Marilyn Monroe, arguably this century’s premiere object of desire, has proven an irresistible mirror for many artists. Their reflections on her--a.k.a. her reflection on them--often has revealed a terrible narcissism. To Norman Mailer, she was like a delicious ice-cream cone, an object of appetite. He attacked her as subject like a greedy boy gobbling the goodies. Monroe’s ex-husband Arthur Miller, Maurice Zolotow, even Gloria Steinem--all have addressed her as subject only to render her over and over again as object.

Prancing on the subway grate, rising like Venus from the sea, Monroe as icon always interdicts Monroe as “I.” She is what we make of her. And perhaps it is inevitable. One thinks of Yeats’ poem, “Anne Gregory,” in which the poet warns the beautiful girl that not even God could love her for herself alone and not her yellow hair.

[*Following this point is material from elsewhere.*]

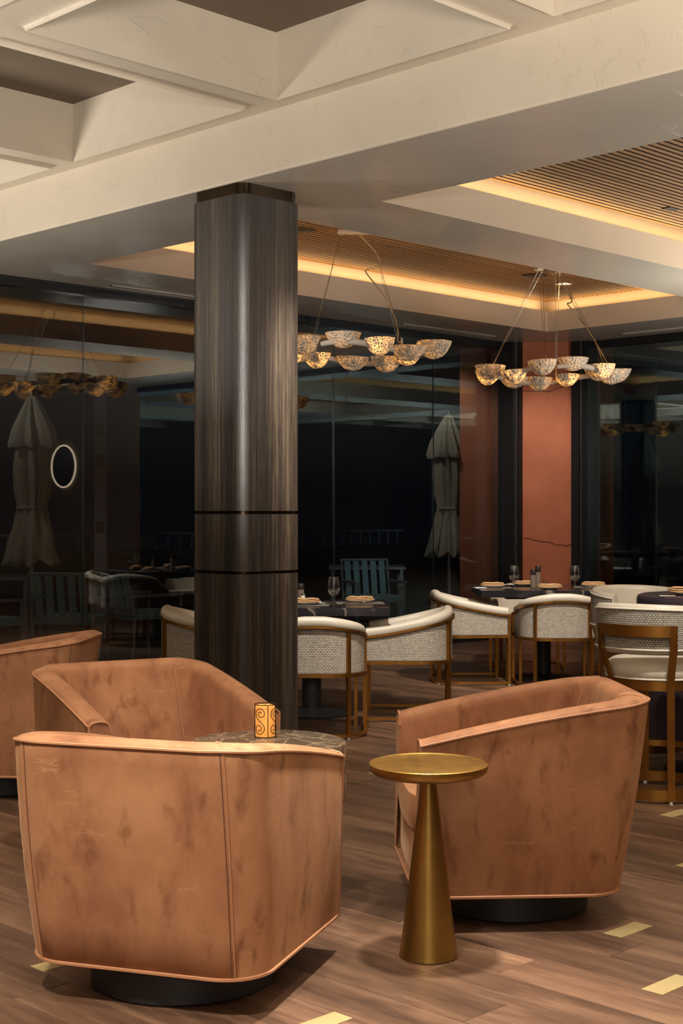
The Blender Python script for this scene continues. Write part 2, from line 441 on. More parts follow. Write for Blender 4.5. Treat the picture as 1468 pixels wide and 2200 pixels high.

Toperoff gives us Monroe tweaking her breasts, kneading them and needing them, talking to them and talking through them like some ghastly sexual puppeteer: “She is drowsy now and fingering her nipple as she speaks.” Even on her deathbed, Monroe is sexualized and trivialized--playing with her breasts as she plays out her final moments.

Poet David Mura wrote of pornography: “There are certain states of mind that the closer one understands them, the closer one comes to experiencing evil. This is certainly true with the world of pornography. . . . For in pornographic perception, each gesture, each word, each image is read first and foremost through sexuality. Love or tenderness, pity or compassion, become subsumed by and are made subservient to, a ‘greater’ deity, a more powerful force. In short, the world is reduced to a single common denominator.”

In “Queen of Desire,” so is Marilyn Monroe.